With a staggering $1.177 trillion dollars in sales in 2002, can anyone deny the fact that Wal-Mart has an impact on the economy, a system based on the transfer of money? According to a Pennsylvania State report on the economic impact of Wal-Mart:
"[t]he public costs that [Wal-Mart] imposes by raising the poverty rate suggest that public infrastructure subsidies may not be warranted." [Stephan J. Goetz, Hema Swaminathan, "Wal-Mart and County-Wide Poverty," Social Science Quarterly, 6/06]
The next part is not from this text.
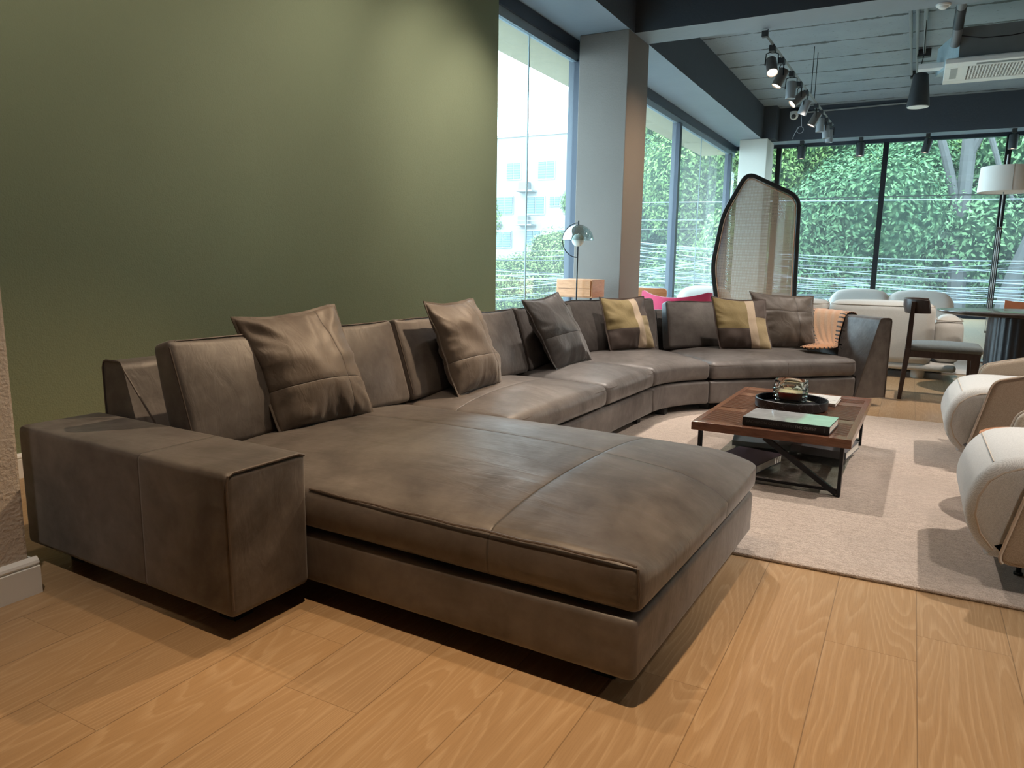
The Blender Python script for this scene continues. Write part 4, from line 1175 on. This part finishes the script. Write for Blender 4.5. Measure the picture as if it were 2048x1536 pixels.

Wal-Mart in its infinite wealth is increasing it’s own bank account in exchange by robbing the common people’s, burying them deeper into poverty. In addition to adding to the national poverty rate, Wal-Mart also has the ability to determine the livelihood of suppliers. With such a large market base, if Wal-Mart takes a product of their shelves, the supplier of the product takes a major loss and sometimes even has to go out of business. Because of their powerful influence, Wal-Mart is now also able to control prices and threaten suppliers if they don’t want to sell their goods at a specified prices. These suppliers are from all across the country, from China to Korea to Germany to New Zealand. Wal-Mart’s roots drain funds from across the world on a global scale. It fuels the demand for manufacturers and not just that, is not expanding it businesses overseas to sell goods at “Always Low Prices”, burdening foreign cities and towns.
In a pure definition, Wal-Mart does not meet the qualities of a full-all-out monopoly, but at the rate it is increasing, it is making very good headway. There still exists competitors like Target and other small and large super-market businesses as well as government regulations and restrictions on it’s expansion. If it was a pure monopoly, Wal-Mart would be able to control prices how they like and with no competition at all and with it’s widening selection of products, it would mean Wal-Mart would have to have a monopoly on essentially all retail goods, which at the moment, Wal-Mart still has not attained. Even though monopolies are illegalized by Roosevelt during the progressive era, Wal-Mart still has the chance of bribing the government enough to break such an anti-trust tradition.